Tuesday, August 11, 2015

Fantastic Four 2015

Fantastic Four ~ As a few of my friends have mentioned, like Andy Burns at Biff Bam Pop! and Skott Stotland at The Nerd Signal, this movie wasn't as bad as a lot of folks have been saying - but that said, it is still pretty bad.

Up front, this troubled production from co-writer/director Josh Trank is not a Fantastic Four movie in the traditional sense, nor is it any kind of superhero movie either. In the same sense that his highly acclaimed Chronicle was an anti-superhero movie, so is his Fantastic Four. Taking its cues loosely from the Ultimate Fantastic Four comics rather than the Stan Lee and Jack Kirby original stories, this is a tale of Reed Richards, played by the much-hated-in-some-circles Miles Teller. This socially awkward young genius is given the resources to build his invention, a dimensional teleporter, which has consequences that eventually transform his friends and colleagues into …something else.

Just as it sounds, this is more science fiction than superhero, and there's a little bit of horror here as well with overtones of the 1980s version of The Fly thrown in for good measure. Comparing it to the comics or the characters therein is a silly exercise at this point, because let's face it, Trank didn't even go there. Any resemblance to those sources appear to have been added later by the studio. Much like Chronicle, Trank appears to have gone his own way.

The characters, save Teller's Reed, are two-dimensional, their only personality being that overlaid subconsciously by viewers who know them from the comics. They are one note and we don't care about them. Reed on the other hand fulfills his destiny as a screw-up, perhaps more blatantly here than in the comics, and really engenders no sympathy beyond that. The acting is minimal, the special effects are in places, well done and elsewhere cartoony.

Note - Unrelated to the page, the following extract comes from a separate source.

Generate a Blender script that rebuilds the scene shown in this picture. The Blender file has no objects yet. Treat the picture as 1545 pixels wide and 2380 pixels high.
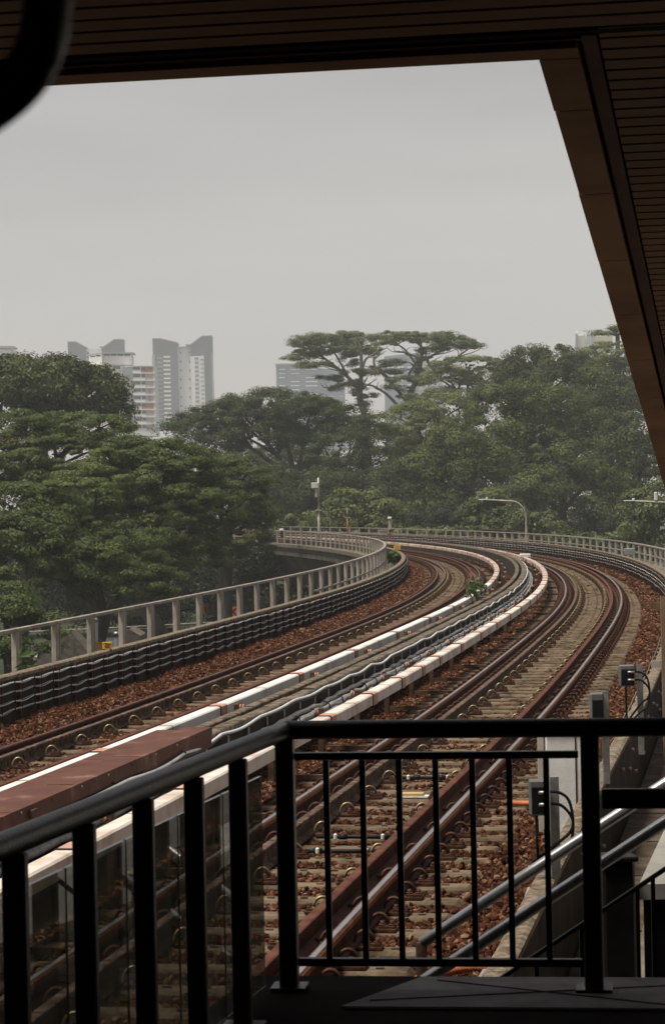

I have to say I liked Kate Mara better as Sue Storm than I did Jessica Alba in 2005 and 2007, and I'm one of the few apparently that liked those movies. With all the hubbub about the character's race change, Michael B. Jordan comes off rather well, but the Human Torch special effects while invoking the comics imagery look like bad animation after a while. The Thing is an effective, yet disturbing cross between the Nome King in Return to Oz and the rock creature in Galaxy Quest. Only Toby Kebbel's Doom, before transformation, radiates any real charisma, but that gets fixed pretty quickly.

Not only does much of the cast lack charisma, they also lack chemistry. While romantic intentions are hinted at, nothing is done, nor is it advanced. While I had been following along the science fiction story for the first hour or so of the movie, there is a point where it all falls apart, and that's where Doom returns from the other world - a weak pastiche of the Negative Zone called Planet Zero. Suddenly Doom is the bad guy, unmotivated, he is just evil. Cartoon fights ensue, and I checked out.

Again, Doom is inserted into the Fantastic Four origin. And again badly. He emerged from the other world covered in metal without a mouth, an actor, one of the more likable in the flick, now unable to act. The Thing and Human Torch are given similar handicaps. I found this surprising as one of the tropes of superhero movies (of which this is not) is the constant removal of masks so the actor can emote or show off their good looks. Yeah, I'm looking at you, Tobey Maguire.

There is one nice touch, a minor Easter egg, in the movie. The antagonist in the movie other than Doom, the government suit who tries to use the FF's powers for his own bidding is named Harvey Elder. Sharp-eyed hardcore FF fans know that this is the real name of the super-villain the Mole Man. Also look for the Deadpool trailer before the film, if you're looking for more Marvel content. There's not much, even Stan Lee stayed away from this one.

Unlike other Marvel-connected movies (although it should be noted, as a Fox film, this is not part of the Marvel Cinematic Universe), there is no after-credits or mid-credits stinger. As a matter of fact, I noticed that once the movie proper was over, people could not wait to get out of the theater. I did learn one surprising thing from the credits however. Minimalist composer Philip Glass (a favorite) did some of the score. I did like it and will have to go back and listen to it some more.

Did I hate it? Certainly not as much as my friend Ray Cornwall who eviscerates it on the latest episode of The GAR! Podcast, but I didn't like it. This was not a good movie, nor was it a good superhero movie, and it was most definitely not a good Fantastic Four movie. Not recommended. Wait for Netflix or cable if you must see it.

1 comment:

  1. As usual, we're pretty much eye-to-eye in our opinions, Glenn. I haven't written a review of the movie yet but I plan to tomorrow. I saw the movie last Friday but unlike my usual practice, I didn't write a review right away. I wanted to take some time and really go over my thoughts about it. What i really feel about it is utter disappointment. There were some ideas and scenes that hinted at a much better movie than the one we eventually got.